The right tactic for anti-social driving awareness campaigns is a matter of debate, but Faulds will not be using imagery of violent car crashes in the advertising campaign. Instead it will focus on explaining the legal position and the practical consequences of being caught while driving under the influence of drugs.

Faulds has worked on several driving awareness campaigns and group account director Richard Marsham says that the Scottish approach has differed significantly from that in England and Wales.

For instance, there has been a speed awareness campaign for the past five years in Scotland, but it has never featured a car wreck. The recent Scottish Christmas anti-drink driving campaign was named “Wheel of misfortune” and it emphasised how convicted offenders can lose their licence, job, car and even “pulling power”.

Compare this with the startling “Julie” TV campaign, devised by Abbott Mead Vickers.BBDO (AMV) for seatbelt safety, that shows a young teenager in the back seat slam into the back of his mother’s head when the car crashes. According to a poll of 20,000 passengers (source DTLR), since the campaign was launched in July 1998 the wearing of seatbelts in the backs of cars by people aged over 14 has increased from 46 per cent to 60 per cent. AMV has handled COI Communications (COI) drink-driving campaigns since 1998 and its latest Christmas ads featured shots of the aftermath of terrible accidents, dubbed with a soundtrack of festive carols.

AMV planning director Vanella Jackson says it is still important to have a “moral condemnation” message. She says the challenge is to keep using shock tactics, but to find ways of introducing positive educational messages as well.

Faulds’ Marsham says: “Faulds doesn’t think that shock tactics change behaviour. Its campaigns are very focused on practical consequences, young men are not really bothered about moral obligations or a sense of social responsibility, but when they are told that they might lose their car or their job, then the ads are pressing the right buttons.”
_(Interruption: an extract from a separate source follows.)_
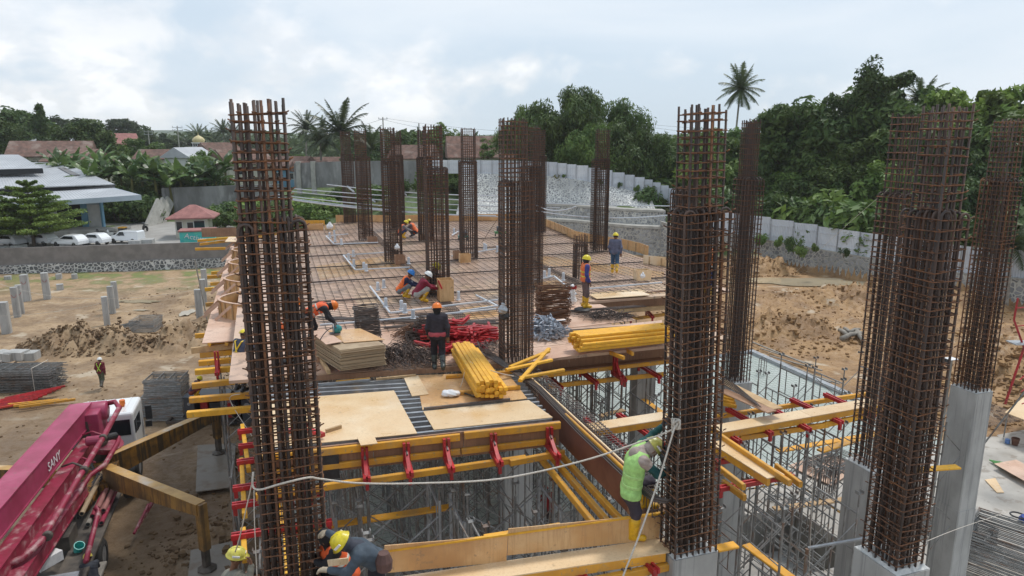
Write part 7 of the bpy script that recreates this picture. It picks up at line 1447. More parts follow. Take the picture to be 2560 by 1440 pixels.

Dr Jo Neale of the Glasgow Centre for Drug Misuse Research, who sits on the SRS, points out another problem – that many drugs users feel they can drive safely under the influence of drugs. This is particularly true of cannabis smokers, who often claim that the drug improves concentration and heightens perception. He says that habitual cannabis smokers indulge in the drug as part of their daily routine and are used to carrying out regular everyday activities under the influence of the drug.

Neale adds: “They also believe they can get away with it when stopped [by police] and that it appears socially acceptable.”

Faulds campaign will take a two-pronged approach. First it will educate people that it is against the law to drive while under the influence of drugs. This is deemed necessary because of confusion among younger people over the legal position of drug-driving, which has been compounded by the recent debate over relaxation of the cannabis laws. Second, it will heavily highlight the practical consequences of a conviction.

The Royal Society for the Prevention of Accidents head of road safety Kevin Clinton agrees that “maybe there is a need to raise awareness that certain drugs have an effect on driving”. He points out that there is a tendency for advertising to go in cycles, switching from the sharp shock approach to more subtle persuasive tactics and back again over the years. He adds: “At the moment we are probably in a period of hard-hitting commercials and they certainly work in terms of raising awareness.”

The US has also seen a rise in “drugged driving” among young people, according to John Moulden, president of Washington-based non-profit organisation the National Coalition Against Drunk Driving. The US has long had anti-drug-driving messages, and the Coalition holds a National Drunk and Drugged Driving Prevention Month every year.

It may be that future UK campaigns couple anti-drink and drug-driving messages. But while the DTLR is interested in the outcome of the Scottish campaign, it has so far only considered using PR to deliver educational messages about the dangers of drug-driving.

All are agreed that drugor drink-driving awareness campaigns, whatever form they take, will not work in isolation and are dependent upon an increase in enforcement activity from the police.